To Find a Home

November 13, 2022
Gil Joseph

As an international student from Haiti, I have always been aware of my national identity, especially when traveling abroad. The first time I visited the United States, I realized how my Haitianness was not just a label, but had tangible and observable consequences for how I integrated spaces, how I was perceived and what kind of learning, unlearning and resistance I would have to perform. When I decided to commit to Princeton in April 2021, this awareness was front and center in my mind. Would I find my belonging without compromising who I was at my core? I wanted college to be a space for growth, but I didn't want that growth to come at the expense of my authentic self. I wasn't averse to challenging myself and being uncomfortable, but at what cost? I knew there were many affinity groups on campus that intersected with my national identity that would help me protect and nourish what I thought to be my identity. What I didn't know whether or where I would find a home. I carried these questions and doubts with me on the plane.

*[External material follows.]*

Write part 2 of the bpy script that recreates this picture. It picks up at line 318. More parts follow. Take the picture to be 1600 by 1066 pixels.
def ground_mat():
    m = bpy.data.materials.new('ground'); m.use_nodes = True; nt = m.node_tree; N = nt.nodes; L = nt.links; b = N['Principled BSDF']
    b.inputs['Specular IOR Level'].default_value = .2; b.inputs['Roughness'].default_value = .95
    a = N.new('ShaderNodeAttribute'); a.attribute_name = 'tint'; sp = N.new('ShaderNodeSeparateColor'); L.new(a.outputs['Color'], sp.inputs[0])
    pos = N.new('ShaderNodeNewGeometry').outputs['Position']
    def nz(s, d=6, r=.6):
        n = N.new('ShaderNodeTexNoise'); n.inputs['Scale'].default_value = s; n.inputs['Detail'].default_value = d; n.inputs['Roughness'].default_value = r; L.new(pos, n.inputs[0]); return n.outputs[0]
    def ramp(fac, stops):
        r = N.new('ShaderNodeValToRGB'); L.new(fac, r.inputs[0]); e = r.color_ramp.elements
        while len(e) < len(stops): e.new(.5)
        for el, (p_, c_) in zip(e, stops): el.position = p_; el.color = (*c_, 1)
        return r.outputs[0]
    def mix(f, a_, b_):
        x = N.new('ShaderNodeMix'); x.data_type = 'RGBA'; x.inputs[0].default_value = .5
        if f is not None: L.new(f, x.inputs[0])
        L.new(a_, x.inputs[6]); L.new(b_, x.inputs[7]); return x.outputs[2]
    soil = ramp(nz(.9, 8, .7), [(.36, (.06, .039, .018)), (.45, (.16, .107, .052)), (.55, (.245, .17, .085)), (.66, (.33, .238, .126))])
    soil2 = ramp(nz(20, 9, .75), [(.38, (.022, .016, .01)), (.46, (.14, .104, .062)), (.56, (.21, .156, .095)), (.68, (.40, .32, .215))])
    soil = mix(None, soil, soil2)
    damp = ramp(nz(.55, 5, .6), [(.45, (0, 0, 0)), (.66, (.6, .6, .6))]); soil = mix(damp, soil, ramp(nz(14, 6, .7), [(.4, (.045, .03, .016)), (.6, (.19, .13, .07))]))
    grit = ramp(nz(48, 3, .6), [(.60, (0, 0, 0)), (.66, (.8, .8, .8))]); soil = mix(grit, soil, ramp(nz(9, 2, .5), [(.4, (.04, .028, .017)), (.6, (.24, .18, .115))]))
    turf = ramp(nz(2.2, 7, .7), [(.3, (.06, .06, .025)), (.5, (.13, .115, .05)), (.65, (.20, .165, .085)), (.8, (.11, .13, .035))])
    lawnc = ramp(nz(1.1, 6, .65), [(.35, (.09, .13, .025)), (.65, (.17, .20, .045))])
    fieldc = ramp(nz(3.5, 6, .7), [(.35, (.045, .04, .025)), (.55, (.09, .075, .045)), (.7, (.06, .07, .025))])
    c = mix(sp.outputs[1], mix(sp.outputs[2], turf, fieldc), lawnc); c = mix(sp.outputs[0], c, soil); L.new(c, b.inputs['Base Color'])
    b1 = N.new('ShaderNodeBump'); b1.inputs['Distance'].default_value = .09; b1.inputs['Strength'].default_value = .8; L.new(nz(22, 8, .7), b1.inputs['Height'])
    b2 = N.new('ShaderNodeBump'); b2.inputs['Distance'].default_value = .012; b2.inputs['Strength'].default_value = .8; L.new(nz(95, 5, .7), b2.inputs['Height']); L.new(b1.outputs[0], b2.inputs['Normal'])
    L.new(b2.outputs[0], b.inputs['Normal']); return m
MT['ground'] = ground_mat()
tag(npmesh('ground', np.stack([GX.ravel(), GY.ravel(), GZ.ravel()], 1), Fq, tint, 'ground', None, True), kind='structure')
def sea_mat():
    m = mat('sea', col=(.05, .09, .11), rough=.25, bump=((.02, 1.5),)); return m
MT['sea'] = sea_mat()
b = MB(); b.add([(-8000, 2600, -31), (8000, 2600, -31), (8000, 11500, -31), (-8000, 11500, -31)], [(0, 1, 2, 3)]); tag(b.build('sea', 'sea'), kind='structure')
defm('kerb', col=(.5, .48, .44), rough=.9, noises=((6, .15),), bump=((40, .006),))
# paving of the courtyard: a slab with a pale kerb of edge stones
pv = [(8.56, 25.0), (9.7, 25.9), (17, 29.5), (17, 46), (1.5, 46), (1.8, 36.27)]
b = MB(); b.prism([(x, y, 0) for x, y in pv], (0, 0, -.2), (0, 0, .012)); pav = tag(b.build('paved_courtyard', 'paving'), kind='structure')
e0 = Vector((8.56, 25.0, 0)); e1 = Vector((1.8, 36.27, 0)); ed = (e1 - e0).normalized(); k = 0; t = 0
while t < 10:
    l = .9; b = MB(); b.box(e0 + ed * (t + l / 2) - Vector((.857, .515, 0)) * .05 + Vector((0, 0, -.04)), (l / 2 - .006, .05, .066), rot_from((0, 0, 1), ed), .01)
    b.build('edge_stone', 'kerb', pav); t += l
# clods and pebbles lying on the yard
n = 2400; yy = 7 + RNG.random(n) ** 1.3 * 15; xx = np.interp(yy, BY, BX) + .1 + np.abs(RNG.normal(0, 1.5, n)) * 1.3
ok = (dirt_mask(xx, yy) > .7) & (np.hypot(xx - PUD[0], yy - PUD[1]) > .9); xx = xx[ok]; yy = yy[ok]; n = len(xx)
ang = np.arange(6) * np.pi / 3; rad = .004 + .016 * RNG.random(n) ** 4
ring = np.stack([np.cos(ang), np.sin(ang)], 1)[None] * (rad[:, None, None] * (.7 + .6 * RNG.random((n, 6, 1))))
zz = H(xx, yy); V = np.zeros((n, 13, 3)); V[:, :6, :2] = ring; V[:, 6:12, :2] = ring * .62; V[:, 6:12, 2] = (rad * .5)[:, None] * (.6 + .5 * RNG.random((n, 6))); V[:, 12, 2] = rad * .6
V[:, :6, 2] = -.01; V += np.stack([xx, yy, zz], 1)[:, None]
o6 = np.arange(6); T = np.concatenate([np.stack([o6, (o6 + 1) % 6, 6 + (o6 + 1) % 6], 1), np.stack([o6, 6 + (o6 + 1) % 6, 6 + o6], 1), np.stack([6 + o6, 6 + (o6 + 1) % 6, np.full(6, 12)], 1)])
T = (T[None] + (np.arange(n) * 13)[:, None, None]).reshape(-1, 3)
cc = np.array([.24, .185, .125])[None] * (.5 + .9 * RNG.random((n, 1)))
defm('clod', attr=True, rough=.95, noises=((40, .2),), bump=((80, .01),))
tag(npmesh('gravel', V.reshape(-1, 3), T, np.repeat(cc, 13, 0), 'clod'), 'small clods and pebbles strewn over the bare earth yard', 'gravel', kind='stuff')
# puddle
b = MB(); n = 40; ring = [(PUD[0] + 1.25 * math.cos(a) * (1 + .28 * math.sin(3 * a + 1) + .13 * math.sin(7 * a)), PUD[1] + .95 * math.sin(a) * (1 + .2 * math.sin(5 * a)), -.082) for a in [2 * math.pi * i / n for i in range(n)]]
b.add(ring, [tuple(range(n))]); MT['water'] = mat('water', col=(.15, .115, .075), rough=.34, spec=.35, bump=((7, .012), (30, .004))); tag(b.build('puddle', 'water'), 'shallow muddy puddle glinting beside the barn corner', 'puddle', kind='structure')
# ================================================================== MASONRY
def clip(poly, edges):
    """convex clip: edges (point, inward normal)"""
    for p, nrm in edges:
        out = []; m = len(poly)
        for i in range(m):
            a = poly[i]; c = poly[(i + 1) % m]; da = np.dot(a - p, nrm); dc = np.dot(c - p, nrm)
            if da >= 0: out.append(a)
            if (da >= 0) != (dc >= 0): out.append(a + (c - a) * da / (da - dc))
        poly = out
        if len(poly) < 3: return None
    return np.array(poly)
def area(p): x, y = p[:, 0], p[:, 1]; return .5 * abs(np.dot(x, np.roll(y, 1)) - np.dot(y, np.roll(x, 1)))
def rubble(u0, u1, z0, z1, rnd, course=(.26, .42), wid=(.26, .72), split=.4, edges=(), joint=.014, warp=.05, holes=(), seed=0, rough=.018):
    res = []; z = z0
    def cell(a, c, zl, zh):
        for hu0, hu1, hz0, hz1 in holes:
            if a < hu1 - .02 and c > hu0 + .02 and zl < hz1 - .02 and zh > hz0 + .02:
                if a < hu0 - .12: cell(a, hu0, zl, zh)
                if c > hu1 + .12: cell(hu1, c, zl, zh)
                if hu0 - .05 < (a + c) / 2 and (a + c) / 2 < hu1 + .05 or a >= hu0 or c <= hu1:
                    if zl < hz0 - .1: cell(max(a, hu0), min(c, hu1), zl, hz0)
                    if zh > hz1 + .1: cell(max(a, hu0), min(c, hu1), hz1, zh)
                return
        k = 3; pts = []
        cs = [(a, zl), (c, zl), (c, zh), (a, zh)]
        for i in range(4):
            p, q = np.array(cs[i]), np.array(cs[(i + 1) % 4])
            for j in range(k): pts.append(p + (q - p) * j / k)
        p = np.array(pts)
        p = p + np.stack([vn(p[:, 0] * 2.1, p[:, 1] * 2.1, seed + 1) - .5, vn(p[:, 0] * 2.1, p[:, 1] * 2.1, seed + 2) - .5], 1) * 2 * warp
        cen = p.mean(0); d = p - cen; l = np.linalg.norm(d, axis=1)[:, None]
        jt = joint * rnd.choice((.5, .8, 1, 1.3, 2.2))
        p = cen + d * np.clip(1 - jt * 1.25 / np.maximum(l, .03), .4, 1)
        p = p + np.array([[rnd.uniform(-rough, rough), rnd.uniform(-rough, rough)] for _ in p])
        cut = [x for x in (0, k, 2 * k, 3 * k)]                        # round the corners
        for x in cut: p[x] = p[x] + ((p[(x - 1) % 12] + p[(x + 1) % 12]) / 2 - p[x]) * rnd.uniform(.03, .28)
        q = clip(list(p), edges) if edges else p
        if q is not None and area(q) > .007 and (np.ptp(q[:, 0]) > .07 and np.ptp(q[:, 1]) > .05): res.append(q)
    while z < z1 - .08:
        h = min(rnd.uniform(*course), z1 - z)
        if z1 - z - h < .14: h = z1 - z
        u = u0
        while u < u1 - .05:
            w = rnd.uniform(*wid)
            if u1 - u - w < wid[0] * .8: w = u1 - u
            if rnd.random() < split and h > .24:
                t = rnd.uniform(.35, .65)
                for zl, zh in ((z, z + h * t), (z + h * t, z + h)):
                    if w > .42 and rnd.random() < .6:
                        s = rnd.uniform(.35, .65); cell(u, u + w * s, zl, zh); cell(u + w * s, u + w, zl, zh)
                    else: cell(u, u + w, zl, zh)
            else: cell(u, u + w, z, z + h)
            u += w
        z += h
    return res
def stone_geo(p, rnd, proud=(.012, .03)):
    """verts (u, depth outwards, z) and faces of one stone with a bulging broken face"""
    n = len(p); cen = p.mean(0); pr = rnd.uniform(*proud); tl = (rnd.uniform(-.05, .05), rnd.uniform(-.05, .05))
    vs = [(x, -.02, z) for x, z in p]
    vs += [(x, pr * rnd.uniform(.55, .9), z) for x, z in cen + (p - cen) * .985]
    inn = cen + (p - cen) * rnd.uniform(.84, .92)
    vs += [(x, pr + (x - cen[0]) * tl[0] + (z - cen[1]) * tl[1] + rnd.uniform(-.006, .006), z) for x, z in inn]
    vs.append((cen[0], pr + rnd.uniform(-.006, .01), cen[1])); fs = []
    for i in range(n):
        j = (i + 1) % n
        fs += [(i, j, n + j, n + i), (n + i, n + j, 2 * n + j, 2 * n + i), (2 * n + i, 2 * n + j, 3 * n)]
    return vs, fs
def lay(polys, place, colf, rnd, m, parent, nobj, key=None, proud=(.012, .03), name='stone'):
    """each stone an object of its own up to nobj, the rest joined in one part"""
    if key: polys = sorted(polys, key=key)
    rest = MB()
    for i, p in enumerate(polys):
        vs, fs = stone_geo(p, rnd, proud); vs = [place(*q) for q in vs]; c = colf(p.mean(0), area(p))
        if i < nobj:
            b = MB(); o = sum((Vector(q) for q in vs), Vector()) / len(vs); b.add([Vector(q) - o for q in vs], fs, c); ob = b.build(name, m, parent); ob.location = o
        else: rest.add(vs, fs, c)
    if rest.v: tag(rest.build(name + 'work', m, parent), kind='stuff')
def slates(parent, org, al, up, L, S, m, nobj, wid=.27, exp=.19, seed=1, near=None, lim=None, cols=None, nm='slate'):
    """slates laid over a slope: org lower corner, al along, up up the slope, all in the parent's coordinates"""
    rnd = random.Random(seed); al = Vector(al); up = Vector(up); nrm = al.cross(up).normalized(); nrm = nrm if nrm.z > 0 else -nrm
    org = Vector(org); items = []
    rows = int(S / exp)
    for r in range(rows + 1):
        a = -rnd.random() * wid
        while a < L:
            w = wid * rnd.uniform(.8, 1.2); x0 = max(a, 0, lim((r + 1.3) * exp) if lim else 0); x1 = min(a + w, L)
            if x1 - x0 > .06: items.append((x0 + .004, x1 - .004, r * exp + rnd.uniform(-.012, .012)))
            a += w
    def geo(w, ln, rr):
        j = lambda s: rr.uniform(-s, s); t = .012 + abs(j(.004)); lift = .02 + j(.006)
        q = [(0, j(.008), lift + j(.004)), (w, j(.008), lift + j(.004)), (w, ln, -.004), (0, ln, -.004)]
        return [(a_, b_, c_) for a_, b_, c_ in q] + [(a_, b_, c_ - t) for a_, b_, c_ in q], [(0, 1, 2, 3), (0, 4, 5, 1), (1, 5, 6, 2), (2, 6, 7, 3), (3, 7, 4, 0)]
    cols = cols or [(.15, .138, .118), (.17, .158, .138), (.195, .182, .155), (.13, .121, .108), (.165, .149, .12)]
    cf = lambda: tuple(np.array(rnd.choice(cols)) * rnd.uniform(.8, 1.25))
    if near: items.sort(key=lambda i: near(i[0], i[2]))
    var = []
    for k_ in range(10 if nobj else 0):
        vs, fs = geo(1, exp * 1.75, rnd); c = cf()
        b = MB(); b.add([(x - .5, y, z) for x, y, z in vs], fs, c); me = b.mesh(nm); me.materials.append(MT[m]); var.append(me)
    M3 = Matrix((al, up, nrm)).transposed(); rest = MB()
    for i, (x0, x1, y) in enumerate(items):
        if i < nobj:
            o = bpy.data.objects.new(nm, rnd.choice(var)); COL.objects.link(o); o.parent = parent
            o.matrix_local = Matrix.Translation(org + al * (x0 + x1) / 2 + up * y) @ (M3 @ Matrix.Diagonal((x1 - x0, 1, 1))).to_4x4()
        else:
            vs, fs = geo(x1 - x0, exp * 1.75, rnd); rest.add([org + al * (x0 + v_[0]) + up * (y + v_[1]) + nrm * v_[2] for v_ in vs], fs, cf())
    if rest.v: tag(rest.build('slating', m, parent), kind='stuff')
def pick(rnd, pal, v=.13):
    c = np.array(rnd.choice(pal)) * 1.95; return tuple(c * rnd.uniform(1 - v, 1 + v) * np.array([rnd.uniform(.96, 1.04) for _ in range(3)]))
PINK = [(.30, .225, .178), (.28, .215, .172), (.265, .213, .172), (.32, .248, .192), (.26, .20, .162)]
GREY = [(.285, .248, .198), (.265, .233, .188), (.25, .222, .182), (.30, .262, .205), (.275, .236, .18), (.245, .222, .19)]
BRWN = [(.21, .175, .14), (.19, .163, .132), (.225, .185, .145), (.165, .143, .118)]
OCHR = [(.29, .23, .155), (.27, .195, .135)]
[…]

In the fall of my first year, I attended an event organized by the African Students Association (PASA). It was an event of delicious food, traditional board games, music and fantastic atmosphere! There were people from diverse backgrounds: first-generation immigrants, international students from the African continent or the diaspora, black students of all backgrounds, generational African-American students, and all those beautiful and complex intersectional identities. I immediately felt at home! I understood the humor, people laughed at my jokes, the music was engaging, the energy electrifying and the food seasoned. I felt seen and welcomed as part of a larger community. At that moment, my national identity made space for my other identities to be. I became part of something greater: a cultural community.

I experienced the same feeling over and over again. It was not just happening at PASA events. It happened at the movie nights organized by the Davis International Center. It happened again at study breaks with other first-generation low-income students. And again at the weekly dinners of the Society of African Internationals (SAIP). And again at the game nights organized by the Black Student Union (BSU). Over time, I came to see community, identity and belonging as dynamic concepts that can only be spoken of in plural. So far at Princeton, I have learned to see myself as more than Haitian. I have been encouraged to recognize and explore other aspects of myself. Other identities that make me who I am. I stopped chasing this single community where I would feel at home and instead welcomed the idea of ​​belonging through multiple communities and spaces. Thanks to a variety of student groups, only some of which I have officially joined (I am now the Vice-President of PASA), I was able to feel at home. Today, my Haitianness remains an extremely important part of who I am and of what drives me. Yet, I have found peace and joy in knowing and accepting that I am much more than that, however proud I am to be Haitian.